Wednesday 10 February 2021

Prime Time: Greenland (2020)

Having done his time protecting the President Of The United States, saving the world from terrorists, and even catching a dangerous submarine, Gerard Butler now gets to focus on trying to keep his onscreen family safe. I'm sure he has had a previous family-in-peril needing his strength and courage, but I can't think of any specific title just now, Because so many Gerard Butler movies just blur into one another. Which isn't that big a deal for me, mainly because I happen to like Butler anyway.

Butler plays John Garrity, a structural engineer. He's currently going through a difficult patch with his wife, Allison (Morena Baccarin), but the two of them try to put a brave face on things for the sake of their young son, Nathan (Roger Dale Floyd). They need to work even harder to keep brave faces when John receives an automated call as people group together to watch a passing comet. It turns out that the comet isn't just going to provide a pretty lightshow in the sky. It has bits falling into the Earth's atmosphere that will destroy entire cities. And one major chunk will bring about an Extinction Level Event. Heading to safety, the Garrity family finds numerous obstacles in their path, and the clock is ticking.

Written by Chris Sparling, a writer with a filmography that varies wildly in quality from the greatness of Buried to the sheer awfulness of ATM, Greenland is an entertaining disaster movie that wants to pretend it's a bit more grounded than most. It's really not, especially when you consider the coincidences required during almost every major plot beat, but it somehow manages to find a nice sweet spot between the more bombastic disaster movies and the likes of the more thoughtful, and disappointing, Deep Impact (note, don't hold me to that, as I am long overdue a revisit of Deep Impact, having not seen it since it first came out on VHS).
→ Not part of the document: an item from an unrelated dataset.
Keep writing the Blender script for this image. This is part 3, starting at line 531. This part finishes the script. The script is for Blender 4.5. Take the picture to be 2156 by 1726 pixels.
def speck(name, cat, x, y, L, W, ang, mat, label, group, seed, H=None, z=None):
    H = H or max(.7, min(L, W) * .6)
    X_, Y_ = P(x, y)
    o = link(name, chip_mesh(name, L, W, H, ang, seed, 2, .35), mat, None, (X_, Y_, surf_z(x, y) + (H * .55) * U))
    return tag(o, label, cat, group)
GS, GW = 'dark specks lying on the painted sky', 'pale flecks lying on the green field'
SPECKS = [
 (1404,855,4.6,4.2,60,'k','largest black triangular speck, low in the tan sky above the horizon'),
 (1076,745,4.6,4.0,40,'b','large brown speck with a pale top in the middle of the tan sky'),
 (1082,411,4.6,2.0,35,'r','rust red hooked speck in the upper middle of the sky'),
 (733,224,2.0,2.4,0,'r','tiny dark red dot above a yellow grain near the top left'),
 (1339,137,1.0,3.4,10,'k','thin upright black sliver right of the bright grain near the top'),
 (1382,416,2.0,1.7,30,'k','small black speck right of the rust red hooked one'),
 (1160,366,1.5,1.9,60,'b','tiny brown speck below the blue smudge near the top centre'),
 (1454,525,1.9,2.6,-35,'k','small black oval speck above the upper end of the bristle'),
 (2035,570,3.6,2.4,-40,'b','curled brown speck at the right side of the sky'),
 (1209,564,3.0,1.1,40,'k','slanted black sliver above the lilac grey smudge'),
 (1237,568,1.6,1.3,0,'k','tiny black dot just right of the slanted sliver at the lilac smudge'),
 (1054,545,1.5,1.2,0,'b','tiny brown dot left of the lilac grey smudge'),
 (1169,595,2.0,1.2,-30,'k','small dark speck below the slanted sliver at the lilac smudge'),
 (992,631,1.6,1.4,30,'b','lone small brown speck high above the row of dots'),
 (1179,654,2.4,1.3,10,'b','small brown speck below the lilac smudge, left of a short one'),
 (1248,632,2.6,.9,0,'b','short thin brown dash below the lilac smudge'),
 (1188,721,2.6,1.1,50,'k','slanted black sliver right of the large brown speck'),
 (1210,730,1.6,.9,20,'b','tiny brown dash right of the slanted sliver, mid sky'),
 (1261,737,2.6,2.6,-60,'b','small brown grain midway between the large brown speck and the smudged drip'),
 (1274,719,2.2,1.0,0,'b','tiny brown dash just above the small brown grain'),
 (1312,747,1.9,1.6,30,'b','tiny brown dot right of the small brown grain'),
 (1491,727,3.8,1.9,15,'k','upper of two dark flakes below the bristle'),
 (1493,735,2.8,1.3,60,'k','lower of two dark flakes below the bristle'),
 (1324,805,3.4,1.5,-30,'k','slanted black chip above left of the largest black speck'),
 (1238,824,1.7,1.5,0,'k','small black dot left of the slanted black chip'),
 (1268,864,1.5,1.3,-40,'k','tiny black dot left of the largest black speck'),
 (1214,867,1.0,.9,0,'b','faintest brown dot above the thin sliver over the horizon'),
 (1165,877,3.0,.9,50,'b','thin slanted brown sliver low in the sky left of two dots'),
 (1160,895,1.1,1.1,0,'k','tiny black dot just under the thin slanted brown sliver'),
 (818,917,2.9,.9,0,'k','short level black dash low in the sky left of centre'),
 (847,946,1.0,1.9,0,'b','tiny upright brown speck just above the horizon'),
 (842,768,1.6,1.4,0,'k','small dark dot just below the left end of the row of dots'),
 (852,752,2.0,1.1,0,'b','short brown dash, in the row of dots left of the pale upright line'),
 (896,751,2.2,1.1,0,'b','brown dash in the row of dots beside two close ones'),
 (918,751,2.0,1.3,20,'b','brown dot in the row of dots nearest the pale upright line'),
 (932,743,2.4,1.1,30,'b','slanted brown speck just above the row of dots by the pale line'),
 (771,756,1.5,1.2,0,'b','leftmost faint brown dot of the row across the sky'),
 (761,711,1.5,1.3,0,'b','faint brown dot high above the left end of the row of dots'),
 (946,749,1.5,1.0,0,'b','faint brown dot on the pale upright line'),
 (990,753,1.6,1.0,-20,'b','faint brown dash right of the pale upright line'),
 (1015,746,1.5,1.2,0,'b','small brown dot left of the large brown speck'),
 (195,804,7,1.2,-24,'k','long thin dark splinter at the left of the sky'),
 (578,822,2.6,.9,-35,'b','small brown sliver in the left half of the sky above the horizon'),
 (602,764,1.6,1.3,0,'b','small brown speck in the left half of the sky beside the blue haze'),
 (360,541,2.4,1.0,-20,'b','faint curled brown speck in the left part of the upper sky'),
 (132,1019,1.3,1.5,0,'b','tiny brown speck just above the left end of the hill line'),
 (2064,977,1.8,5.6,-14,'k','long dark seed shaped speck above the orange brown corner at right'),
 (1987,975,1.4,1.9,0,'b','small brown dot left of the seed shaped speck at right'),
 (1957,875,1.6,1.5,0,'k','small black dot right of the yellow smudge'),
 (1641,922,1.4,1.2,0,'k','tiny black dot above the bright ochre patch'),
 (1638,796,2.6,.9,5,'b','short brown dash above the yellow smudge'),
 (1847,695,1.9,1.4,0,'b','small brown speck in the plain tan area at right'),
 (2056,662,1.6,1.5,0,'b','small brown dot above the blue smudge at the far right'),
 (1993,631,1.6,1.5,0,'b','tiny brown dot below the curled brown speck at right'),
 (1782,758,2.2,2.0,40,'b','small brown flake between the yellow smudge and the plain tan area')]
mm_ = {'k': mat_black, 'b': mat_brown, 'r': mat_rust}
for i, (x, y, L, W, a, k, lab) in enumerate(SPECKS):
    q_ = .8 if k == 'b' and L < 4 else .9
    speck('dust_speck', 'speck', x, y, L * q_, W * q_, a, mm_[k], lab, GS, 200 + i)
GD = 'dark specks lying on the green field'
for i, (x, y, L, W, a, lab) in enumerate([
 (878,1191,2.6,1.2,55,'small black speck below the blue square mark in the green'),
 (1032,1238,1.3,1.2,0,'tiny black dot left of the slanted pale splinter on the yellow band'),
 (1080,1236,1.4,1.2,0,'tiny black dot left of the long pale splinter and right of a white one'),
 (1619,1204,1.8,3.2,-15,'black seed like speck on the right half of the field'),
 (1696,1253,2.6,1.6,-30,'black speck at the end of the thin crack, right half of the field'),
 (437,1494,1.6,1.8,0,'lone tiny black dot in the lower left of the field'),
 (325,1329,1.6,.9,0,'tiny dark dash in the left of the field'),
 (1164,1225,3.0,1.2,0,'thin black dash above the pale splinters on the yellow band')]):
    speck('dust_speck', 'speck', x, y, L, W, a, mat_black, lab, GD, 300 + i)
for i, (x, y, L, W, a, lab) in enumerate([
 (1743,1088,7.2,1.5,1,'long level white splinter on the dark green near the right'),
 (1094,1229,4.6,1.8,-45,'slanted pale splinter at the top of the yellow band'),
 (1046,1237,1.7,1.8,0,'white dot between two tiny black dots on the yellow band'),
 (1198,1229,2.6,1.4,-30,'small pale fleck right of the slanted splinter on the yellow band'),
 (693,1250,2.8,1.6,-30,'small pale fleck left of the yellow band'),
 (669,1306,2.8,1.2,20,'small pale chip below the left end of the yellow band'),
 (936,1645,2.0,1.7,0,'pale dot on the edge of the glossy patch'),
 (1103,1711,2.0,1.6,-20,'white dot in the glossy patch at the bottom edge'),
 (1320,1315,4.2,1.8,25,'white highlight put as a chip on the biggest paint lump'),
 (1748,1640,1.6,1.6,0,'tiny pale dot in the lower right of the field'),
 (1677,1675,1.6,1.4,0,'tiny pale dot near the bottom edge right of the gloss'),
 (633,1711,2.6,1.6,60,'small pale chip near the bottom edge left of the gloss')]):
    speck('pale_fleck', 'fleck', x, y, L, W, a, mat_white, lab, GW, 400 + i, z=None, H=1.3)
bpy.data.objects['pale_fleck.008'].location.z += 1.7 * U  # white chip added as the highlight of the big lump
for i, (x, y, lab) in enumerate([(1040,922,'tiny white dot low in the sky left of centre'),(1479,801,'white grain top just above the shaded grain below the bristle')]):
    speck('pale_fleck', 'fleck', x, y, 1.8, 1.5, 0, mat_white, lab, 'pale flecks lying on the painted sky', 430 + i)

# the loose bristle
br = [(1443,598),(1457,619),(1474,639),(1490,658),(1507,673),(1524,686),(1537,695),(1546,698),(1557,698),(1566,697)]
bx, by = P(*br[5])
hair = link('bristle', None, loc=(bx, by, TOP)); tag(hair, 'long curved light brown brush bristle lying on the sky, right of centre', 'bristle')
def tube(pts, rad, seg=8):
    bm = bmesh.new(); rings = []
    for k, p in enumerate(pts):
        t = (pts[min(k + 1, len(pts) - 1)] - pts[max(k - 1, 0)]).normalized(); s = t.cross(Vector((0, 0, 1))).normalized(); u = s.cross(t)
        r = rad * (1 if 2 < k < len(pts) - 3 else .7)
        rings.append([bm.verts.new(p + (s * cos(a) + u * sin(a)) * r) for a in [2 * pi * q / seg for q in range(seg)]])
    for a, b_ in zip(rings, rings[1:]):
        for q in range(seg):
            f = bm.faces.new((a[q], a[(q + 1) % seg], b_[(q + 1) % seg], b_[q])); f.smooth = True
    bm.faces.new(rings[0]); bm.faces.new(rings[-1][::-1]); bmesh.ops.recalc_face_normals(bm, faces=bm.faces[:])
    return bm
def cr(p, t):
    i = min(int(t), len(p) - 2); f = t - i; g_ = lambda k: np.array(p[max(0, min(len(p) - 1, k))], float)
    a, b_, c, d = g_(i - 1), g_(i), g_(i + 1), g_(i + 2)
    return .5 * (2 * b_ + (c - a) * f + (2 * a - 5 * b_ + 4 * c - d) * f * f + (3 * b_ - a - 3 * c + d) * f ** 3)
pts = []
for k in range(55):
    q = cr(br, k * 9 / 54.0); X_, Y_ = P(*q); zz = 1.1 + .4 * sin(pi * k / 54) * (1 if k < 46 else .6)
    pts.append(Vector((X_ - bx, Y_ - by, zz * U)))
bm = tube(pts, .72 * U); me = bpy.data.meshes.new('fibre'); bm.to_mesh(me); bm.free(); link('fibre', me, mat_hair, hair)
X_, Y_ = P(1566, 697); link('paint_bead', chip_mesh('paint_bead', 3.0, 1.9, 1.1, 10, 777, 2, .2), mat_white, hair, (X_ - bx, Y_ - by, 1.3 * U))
Director Ric Roman Waugh has an action thriller background (his previous film before this one being the Butler-starring Angel Has Fallen) and he capably delivers the goods here. You get some chases, you get a fight or two, and you also get some decent CGI causing big problems. The fact that this is a disaster film is almost secondary to the fact that it's a Gerard Butler film, for better or worse.

Butler is good in the lead role, one that doesn't really stretch him or take him out of his comfort zone, but it at least places him in a developing situation that feels a bit different from many of his other interchangeable movies. Baccarin is also good, even if she has to spend a lot of the movie hoping that she can stay alongside Butler while he offers protection and the possibility of escape. And then you have Floyd, a young actor who somehow manages to avoid being too annoying, even as his character makes things a lot harder than they otherwise could have been. Hope David, David Denman, Scott Glenn, and Holt McCallany are the other main names appearing here and there, all in small supporting roles as Butler, Baccarin, and Floyd attempt the seemingly impossible.

If you like disaster movies then there should be enough here to keep you entertained. If you like dramas with a bit of action dotted throughout then likewise. And if you like Gerard Butler movies then, well, you've probably seen this before spotting this review.